- PROBLEM STATEMENT
Repeat verbatim, and only, the lines of the data below, beginning at the line that contains "for j in range(m-1): fs.append((i*m+j, i*m+j+1, b+j+1, b+j));" and stopping after the line that contains "mb.add(vs, fs, mi, tone)".

- DATASET EXCERPT
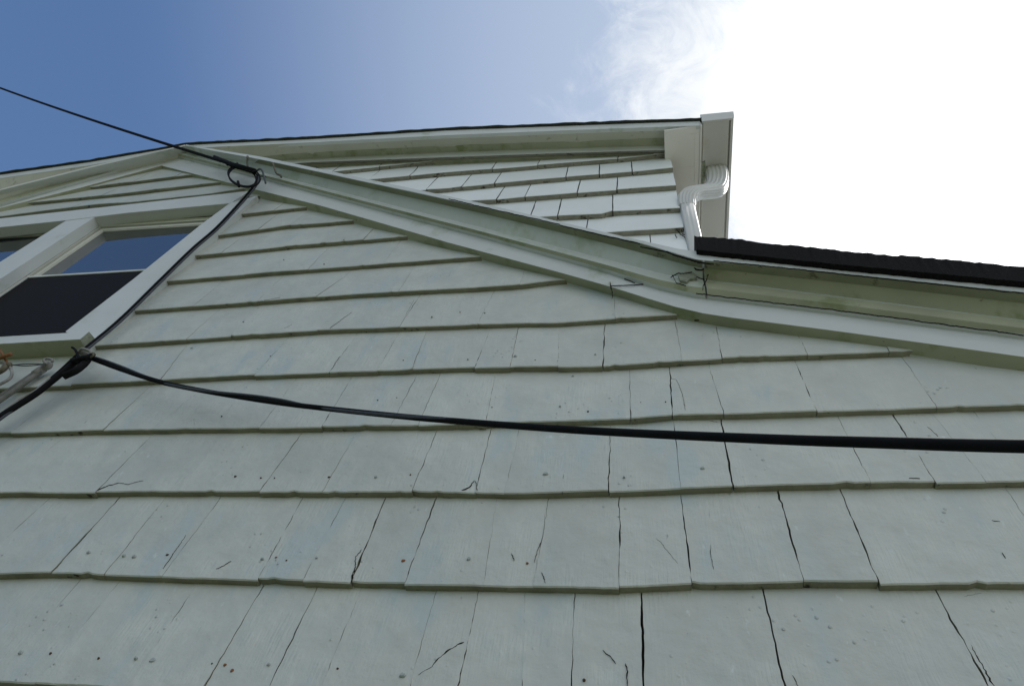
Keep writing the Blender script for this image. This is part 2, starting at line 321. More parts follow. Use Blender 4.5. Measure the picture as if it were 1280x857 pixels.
def shingle_row(mb, zb, zt, seams, yf, t, clip=None, step=0.0, tilt=0.0015, wav=0.0016, dx=0.013, NZ=20, hidden=0.012):
    for k in range(len(seams)-1):
        sa, sb = seams[k], seams[k+1]
        xa = sa.b[0]; xb = sb.b[0]
        if xb-xa < 0.01: continue
        st = random.uniform(-step, step); ta, tb = random.uniform(-tilt, tilt), random.uniform(-tilt, tilt)
        tone = random.uniform(0.955, 1.035)
        if clip and zb((xa+xb)/2) > clip((xa+xb)/2)+0.05 and zb(xa) > clip(xa)+0.05 and zb(xb) > clip(xb)+0.05: continue
        n = max(1, int((xb-xa)/dx)); vs = []; 
        cup = random.uniform(-0.0012, 0.0012)
        for i in range(n+1):
            u = i/n
            xm = xa+(xb-xa)*u
            z0 = zb(xm)+st+wav*nz(xm, 9, k*.37+xa)+0.5*wav*nz(xm, 40, 2.2+xa)+.0006*nz(xm, 110, 4)+(random.uniform(.001, .0045) if random.random() < .045 else 0); z1 = zt(xm)+hidden
            off = ta*(1-u)+tb*u+cup*4*u*(1-u)
            lv = [(z0, yf+t+0.006+0.004), (z0, yf+0.0022+off), (z0+0.0022, yf+off)]
            lv += [(z0+0.0022+(z1-z0)*(j/NZ), yf+off*(1-j/NZ)+t*j/NZ) for j in range(1, NZ+1)]
            for (z, y) in lv:
                z_ = min(z, clip(xm)) if clip else z
                x_ = sa.x(z, +1)*(1-u)+sb.x(z, -1)*u
                vs.append((x_, y, z_))
        m = NZ+3; fs = []; mi = []
        for i in range(n):
            for j in range(m-1):
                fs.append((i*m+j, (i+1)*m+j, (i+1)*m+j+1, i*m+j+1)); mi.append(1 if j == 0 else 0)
        # side edges (thickness)
        for i in (0, n):
            b = len(vs)
            for j in range(m): 
                v = vs[i*m+j]; vs.append((v[0], yf+t+0.010, v[2]))
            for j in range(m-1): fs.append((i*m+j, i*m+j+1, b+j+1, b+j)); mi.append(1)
        mb.add(vs, fs, mi, tone)

def ranges(zmid):
    if zmid > 1.60+H and zmid < 2.98+H: return [(-1.715, XR), (XL, -3.53)]
    return [(XL, XR)]
sid = MB()
for i in range(len(courses)-1):
    zb, zt = courses[i].z, courses[i+1].z; r = i-NR
    zc0 = zb(-1.72); zc1 = zt(-1.72); zmid = (zc0+zc1)/2
    traced = [Seam((at(*a, YF).x, at(*a, YF).z), (at(*b, YF).x, at(*b, YF).z), w) for a, b, w in SEAMS.get(r, [])]
    for (x0, x1) in ranges(zmid):
        ss = [vseam(x0, 0, 0, 1)]
        tr = sorted([s for s in traced if x0+0.03 < s.b[0] < x1-0.03], key=lambda s: s.b[0])
        lo = tr[0].b[0] if tr else x1; x = x0
        while True:
            x += random.uniform(0.12, 0.30)
            if x > lo-0.08: break
            ss.append(vseam(x, random.choice([.4, .7, 1.2]) if r < 3 else random.choice((.25, .3, .5)), zb(x), zt(x), random.uniform(-.002, .002)))
        ss += tr; x = tr[-1].b[0] if tr else x1
        while tr:
            x += random.uniform(0.14, 0.30)
            if x > x1-0.08: break
            ss.append(vseam(x, random.choice([.4, .8]), zb(x), zt(x)))
        ss.append(vseam(x1, 0, 0, 1))
        if x0 == XL and x1 == -3.53: pass
        shingle_row(sid, zb, zt, ss, YF, T, clip=rake, step=0.0030 if r < 5 else 0.0018)
# courses above the window
AB = [[(0,270),(122,255),(160,252.5),(260,242),(300,236)], [(49,252),(160,241),(266,228)], [(126,232),(232,218.6)]]
abl = [Line(p, 0.985, XL, -1.2, 0.0) for p in AB]; ctop = Const(abl[2].P[0][1]+0.34)
for q in range(3):
    zb = abl[q].z; zt = (abl[q+1] if q < 2 else ctop).z
    ss = [vseam(-4.6, 0, 0, 1)]; x = -4.6
    while x < -1.75: x += random.uniform(.18, .4); ss.append(vseam(x, .3, zb(x), zt(x)))
    ss[-1] = vseam(-1.55, 0, 0, 1)
    shingle_row(sid, zb, zt, ss, 0.985, T, clip=rake, step=0.0006)
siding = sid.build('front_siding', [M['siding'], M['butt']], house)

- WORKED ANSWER
            for j in range(m-1): fs.append((i*m+j, i*m+j+1, b+j+1, b+j)); mi.append(1)
        mb.add(vs, fs, mi, tone)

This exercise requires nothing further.